Retype every entry exactly, character for character.

(3D scene scripts)
--- start ---
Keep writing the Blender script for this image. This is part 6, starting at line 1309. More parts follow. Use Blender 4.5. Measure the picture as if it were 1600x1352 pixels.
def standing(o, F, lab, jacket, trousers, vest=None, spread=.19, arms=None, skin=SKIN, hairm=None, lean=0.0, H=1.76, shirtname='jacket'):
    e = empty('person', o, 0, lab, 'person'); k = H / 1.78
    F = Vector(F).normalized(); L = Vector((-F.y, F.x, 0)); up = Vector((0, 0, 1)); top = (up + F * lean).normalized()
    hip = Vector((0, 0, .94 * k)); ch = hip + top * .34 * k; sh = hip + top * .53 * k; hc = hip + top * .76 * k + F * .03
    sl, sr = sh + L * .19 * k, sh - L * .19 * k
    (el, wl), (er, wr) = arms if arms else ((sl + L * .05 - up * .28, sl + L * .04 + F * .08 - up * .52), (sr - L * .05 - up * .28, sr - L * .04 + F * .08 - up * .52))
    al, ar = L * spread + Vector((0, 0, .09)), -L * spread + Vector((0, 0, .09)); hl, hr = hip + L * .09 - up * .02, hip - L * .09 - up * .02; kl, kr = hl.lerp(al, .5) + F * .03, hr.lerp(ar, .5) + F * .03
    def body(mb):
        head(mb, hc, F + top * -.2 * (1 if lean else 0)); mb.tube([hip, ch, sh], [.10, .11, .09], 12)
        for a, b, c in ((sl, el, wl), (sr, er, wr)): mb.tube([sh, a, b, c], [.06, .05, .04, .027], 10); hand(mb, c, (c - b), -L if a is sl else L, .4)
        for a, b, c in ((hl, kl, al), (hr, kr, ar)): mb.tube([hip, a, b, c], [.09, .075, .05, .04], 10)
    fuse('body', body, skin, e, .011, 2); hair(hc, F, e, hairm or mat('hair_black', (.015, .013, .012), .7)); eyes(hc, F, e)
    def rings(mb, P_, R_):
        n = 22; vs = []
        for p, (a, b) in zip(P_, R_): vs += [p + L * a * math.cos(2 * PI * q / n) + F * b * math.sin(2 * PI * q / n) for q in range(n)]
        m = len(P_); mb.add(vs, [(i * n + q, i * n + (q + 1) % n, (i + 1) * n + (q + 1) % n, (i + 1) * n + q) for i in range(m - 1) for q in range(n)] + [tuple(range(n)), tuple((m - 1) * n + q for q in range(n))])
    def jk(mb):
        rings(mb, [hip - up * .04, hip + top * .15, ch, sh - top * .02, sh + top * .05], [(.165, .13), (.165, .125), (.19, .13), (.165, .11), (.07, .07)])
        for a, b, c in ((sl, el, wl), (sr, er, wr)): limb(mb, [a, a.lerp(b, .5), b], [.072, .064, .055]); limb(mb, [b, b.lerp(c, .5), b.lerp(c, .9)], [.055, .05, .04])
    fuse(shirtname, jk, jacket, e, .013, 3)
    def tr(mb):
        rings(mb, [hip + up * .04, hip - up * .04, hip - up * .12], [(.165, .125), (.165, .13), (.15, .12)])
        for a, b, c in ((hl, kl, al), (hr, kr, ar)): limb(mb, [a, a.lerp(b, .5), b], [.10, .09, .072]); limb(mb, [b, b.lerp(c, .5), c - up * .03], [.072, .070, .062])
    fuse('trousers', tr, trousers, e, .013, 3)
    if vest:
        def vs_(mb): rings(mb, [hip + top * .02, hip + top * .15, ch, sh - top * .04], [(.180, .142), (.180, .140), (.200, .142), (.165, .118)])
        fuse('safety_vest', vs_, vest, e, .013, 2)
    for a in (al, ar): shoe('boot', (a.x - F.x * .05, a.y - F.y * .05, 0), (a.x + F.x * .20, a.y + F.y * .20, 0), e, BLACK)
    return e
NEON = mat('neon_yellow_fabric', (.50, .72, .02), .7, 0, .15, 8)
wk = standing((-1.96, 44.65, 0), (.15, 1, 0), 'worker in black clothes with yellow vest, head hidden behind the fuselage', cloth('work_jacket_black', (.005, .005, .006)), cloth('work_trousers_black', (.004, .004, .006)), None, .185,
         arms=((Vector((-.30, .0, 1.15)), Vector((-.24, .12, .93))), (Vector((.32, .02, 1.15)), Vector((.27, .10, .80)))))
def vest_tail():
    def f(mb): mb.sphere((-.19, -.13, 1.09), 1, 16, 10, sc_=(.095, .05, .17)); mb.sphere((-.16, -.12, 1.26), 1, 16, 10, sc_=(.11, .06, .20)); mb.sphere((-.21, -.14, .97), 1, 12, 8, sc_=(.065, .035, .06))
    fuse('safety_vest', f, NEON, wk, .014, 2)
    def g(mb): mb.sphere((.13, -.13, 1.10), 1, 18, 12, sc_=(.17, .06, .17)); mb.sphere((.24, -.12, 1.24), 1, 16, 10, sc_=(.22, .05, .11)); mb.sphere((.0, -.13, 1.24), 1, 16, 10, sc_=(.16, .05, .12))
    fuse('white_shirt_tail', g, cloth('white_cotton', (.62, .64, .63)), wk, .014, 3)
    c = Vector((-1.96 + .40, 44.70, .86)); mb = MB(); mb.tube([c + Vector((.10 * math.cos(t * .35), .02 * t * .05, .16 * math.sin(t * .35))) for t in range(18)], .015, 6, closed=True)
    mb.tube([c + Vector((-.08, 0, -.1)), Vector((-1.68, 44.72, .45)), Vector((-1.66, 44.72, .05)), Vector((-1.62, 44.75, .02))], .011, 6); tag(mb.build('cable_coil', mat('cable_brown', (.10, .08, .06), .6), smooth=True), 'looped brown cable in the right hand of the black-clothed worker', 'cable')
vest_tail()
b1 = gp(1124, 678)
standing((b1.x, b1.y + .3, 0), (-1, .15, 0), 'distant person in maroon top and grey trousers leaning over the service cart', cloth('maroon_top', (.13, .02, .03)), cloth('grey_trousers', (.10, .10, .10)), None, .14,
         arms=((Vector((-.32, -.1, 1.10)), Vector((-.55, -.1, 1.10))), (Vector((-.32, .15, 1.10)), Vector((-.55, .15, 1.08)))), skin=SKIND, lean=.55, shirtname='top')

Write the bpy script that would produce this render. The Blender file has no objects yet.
--- end ---
Response to the exercise>
Keep writing the Blender script for this image. This is part 6, starting at line 1309. More parts follow. Use Blender 4.5. Measure the picture as if it were 1600x1352 pixels.
def standing(o, F, lab, jacket, trousers, vest=None, spread=.19, arms=None, skin=SKIN, hairm=None, lean=0.0, H=1.76, shirtname='jacket'):
    e = empty('person', o, 0, lab, 'person'); k = H / 1.78
    F = Vector(F).normalized(); L = Vector((-F.y, F.x, 0)); up = Vector((0, 0, 1)); top = (up + F * lean).normalized()
    hip = Vector((0, 0, .94 * k)); ch = hip + top * .34 * k; sh = hip + top * .53 * k; hc = hip + top * .76 * k + F * .03
    sl, sr = sh + L * .19 * k, sh - L * .19 * k
    (el, wl), (er, wr) = arms if arms else ((sl + L * .05 - up * .28, sl + L * .04 + F * .08 - up * .52), (sr - L * .05 - up * .28, sr - L * .04 + F * .08 - up * .52))
    al, ar = L * spread + Vector((0, 0, .09)), -L * spread + Vector((0, 0, .09)); hl, hr = hip + L * .09 - up * .02, hip - L * .09 - up * .02; kl, kr = hl.lerp(al, .5) + F * .03, hr.lerp(ar, .5) + F * .03
    def body(mb):
        head(mb, hc, F + top * -.2 * (1 if lean else 0)); mb.tube([hip, ch, sh], [.10, .11, .09], 12)
        for a, b, c in ((sl, el, wl), (sr, er, wr)): mb.tube([sh, a, b, c], [.06, .05, .04, .027], 10); hand(mb, c, (c - b), -L if a is sl else L, .4)
        for a, b, c in ((hl, kl, al), (hr, kr, ar)): mb.tube([hip, a, b, c], [.09, .075, .05, .04], 10)
    fuse('body', body, skin, e, .011, 2); hair(hc, F, e, hairm or mat('hair_black', (.015, .013, .012), .7)); eyes(hc, F, e)
    def rings(mb, P_, R_):
        n = 22; vs = []
        for p, (a, b) in zip(P_, R_): vs += [p + L * a * math.cos(2 * PI * q / n) + F * b * math.sin(2 * PI * q / n) for q in range(n)]
        m = len(P_); mb.add(vs, [(i * n + q, i * n + (q + 1) % n, (i + 1) * n + (q + 1) % n, (i + 1) * n + q) for i in range(m - 1) for q in range(n)] + [tuple(range(n)), tuple((m - 1) * n + q for q in range(n))])
    def jk(mb):
        rings(mb, [hip - up * .04, hip + top * .15, ch, sh - top * .02, sh + top * .05], [(.165, .13), (.165, .125), (.19, .13), (.165, .11), (.07, .07)])
        for a, b, c in ((sl, el, wl), (sr, er, wr)): limb(mb, [a, a.lerp(b, .5), b], [.072, .064, .055]); limb(mb, [b, b.lerp(c, .5), b.lerp(c, .9)], [.055, .05, .04])
    fuse(shirtname, jk, jacket, e, .013, 3)
    def tr(mb):
        rings(mb, [hip + up * .04, hip - up * .04, hip - up * .12], [(.165, .125), (.165, .13), (.15, .12)])
        for a, b, c in ((hl, kl, al), (hr, kr, ar)): limb(mb, [a, a.lerp(b, .5), b], [.10, .09, .072]); limb(mb, [b, b.lerp(c, .5), c - up * .03], [.072, .070, .062])
    fuse('trousers', tr, trousers, e, .013, 3)
    if vest:
        def vs_(mb): rings(mb, [hip + top * .02, hip + top * .15, ch, sh - top * .04], [(.180, .142), (.180, .140), (.200, .142), (.165, .118)])
        fuse('safety_vest', vs_, vest, e, .013, 2)
    for a in (al, ar): shoe('boot', (a.x - F.x * .05, a.y - F.y * .05, 0), (a.x + F.x * .20, a.y + F.y * .20, 0), e, BLACK)
    return e
NEON = mat('neon_yellow_fabric', (.50, .72, .02), .7, 0, .15, 8)
wk = standing((-1.96, 44.65, 0), (.15, 1, 0), 'worker in black clothes with yellow vest, head hidden behind the fuselage', cloth('work_jacket_black', (.005, .005, .006)), cloth('work_trousers_black', (.004, .004, .006)), None, .185,
         arms=((Vector((-.30, .0, 1.15)), Vector((-.24, .12, .93))), (Vector((.32, .02, 1.15)), Vector((.27, .10, .80)))))
def vest_tail():
    def f(mb): mb.sphere((-.19, -.13, 1.09), 1, 16, 10, sc_=(.095, .05, .17)); mb.sphere((-.16, -.12, 1.26), 1, 16, 10, sc_=(.11, .06, .20)); mb.sphere((-.21, -.14, .97), 1, 12, 8, sc_=(.065, .035, .06))
    fuse('safety_vest', f, NEON, wk, .014, 2)
    def g(mb): mb.sphere((.13, -.13, 1.10), 1, 18, 12, sc_=(.17, .06, .17)); mb.sphere((.24, -.12, 1.24), 1, 16, 10, sc_=(.22, .05, .11)); mb.sphere((.0, -.13, 1.24), 1, 16, 10, sc_=(.16, .05, .12))
    fuse('white_shirt_tail', g, cloth('white_cotton', (.62, .64, .63)), wk, .014, 3)
    c = Vector((-1.96 + .40, 44.70, .86)); mb = MB(); mb.tube([c + Vector((.10 * math.cos(t * .35), .02 * t * .05, .16 * math.sin(t * .35))) for t in range(18)], .015, 6, closed=True)
    mb.tube([c + Vector((-.08, 0, -.1)), Vector((-1.68, 44.72, .45)), Vector((-1.66, 44.72, .05)), Vector((-1.62, 44.75, .02))], .011, 6); tag(mb.build('cable_coil', mat('cable_brown', (.10, .08, .06), .6), smooth=True), 'looped brown cable in the right hand of the black-clothed worker', 'cable')
vest_tail()
b1 = gp(1124, 678)
standing((b1.x, b1.y + .3, 0), (-1, .15, 0), 'distant person in maroon top and grey trousers leaning over the service cart', cloth('maroon_top', (.13, .02, .03)), cloth('grey_trousers', (.10, .10, .10)), None, .14,
         arms=((Vector((-.32, -.1, 1.10)), Vector((-.55, -.1, 1.10))), (Vector((-.32, .15, 1.10)), Vector((-.55, .15, 1.08)))), skin=SKIND, lean=.55, shirtname='top')

Write the bpy script that would produce this render. The Blender file has no objects yet.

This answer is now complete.